- GBP/USD gains traction for the fourth straight day and touches a fresh ten-month peak.
- Expectations for an imminent Fed rate hike pause weigh on the USD and lend support.
- The technical setup supports prospects for additional gains ahead of the US Retail Sales.
The GBP/USD pair scales higher for the fourth successive day on Friday and climbs closer to mid-1.2500s, hitting its highest level since June 2022 during the Asian session. The ongoing positive momentum is sponsored by sustained selling around the US Dollar (USD), which continues to be weighed down by expectations that the Federal Reserve (Fed) is nearing the end of its rate-hiking cycle. The bets were lifted by data released on Thursday, which showed that US inflation at the wholesale level continued its downward slide
and cooled dramatically in March.
In fact, the US Bureau of Labor Statistics reported that the US Producer Price Index (PPI) decelerated sharply from the previous month's upwardly revised reading of 4.9% to a 2.7% YoY rate in March - the lowest level since January 2021. On a monthly basis, the key inflation gauge slumped by 0.5%, while Core PPI, which excludes the more volatile food and energy prices, fell by 0.1% during the reported month and came in at 3.4% for the 12 months that ended in March. This comes on the back of the softer US CPI report on Wednesday and indicates that disinflation is progressing smoothly.

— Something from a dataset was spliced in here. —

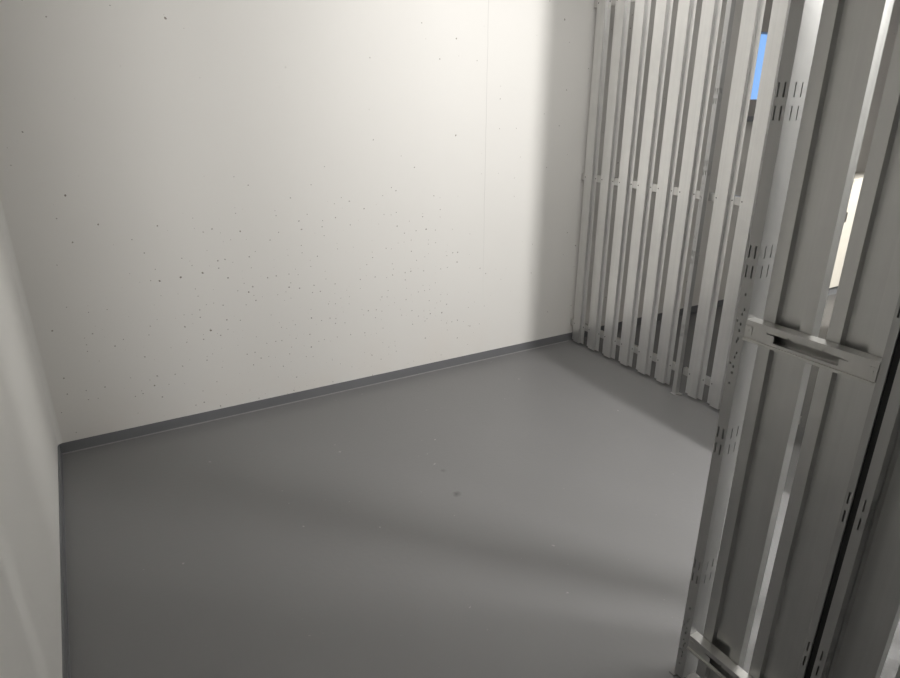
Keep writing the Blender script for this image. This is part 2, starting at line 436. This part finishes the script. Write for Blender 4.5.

Other data released on Thursday showed that the number of Americans filing new claims for unemployment benefits rose more-than-expected last week, to the highest level since January 15, 2022. This was seen as a sign that labor market conditions were loosening up as higher borrowing costs continue to dampen demand in the economy. The markets were quick to react and now expect that the Fed will be done with its monetary tightening after hiking one last time next month. This, in turn, drags the USD to a nearly one-year low and acts as a tailwind for the GBP/USD pair.
Bullish traders, meanwhile, seem rather unaffected by softer US macro releases, showing that economic growth remained flat in February. The Bank of England (BoE) Chief Economist Huw Pill, however, noted that the current data profile is much better than the Monetary Policy Committee’s forecasts from the second half of last year. That said, the recent mixed signals from BoE policymakers over future rate hikes warrant some caution before placing aggressive bullish bets around the GBP/USD pair as traders now look to the US Retail Sales data for a fresh impetus.
Technical Outlook
From a technical perspective, the overnight sustained strength and close above the 1.2500 psychological mark could be seen as a fresh trigger for bullish traders. Furthermore, oscillators on the daily chart are holding comfortably in the positive territory and are yet to flash overbought conditions. This, in turn, supports prospects for a further appreciating move toward reclaiming the 1.2600 round figure en route to May 2022 swing high, around the 1.2665 region.
On the flip side, the 1.2500 mark now seems to protect the immediate downside. Any subsequent slide is more likely to attract fresh buying and remain limited near the 1.2450-1.2440 strong horizontal resistance breakpoint, now turned support. That said, some follow-through selling could make the GBP/USD pair vulnerable to weaken further below the 1.2400 round figure and test the next relevant support near the 1.2375-1.2370 region.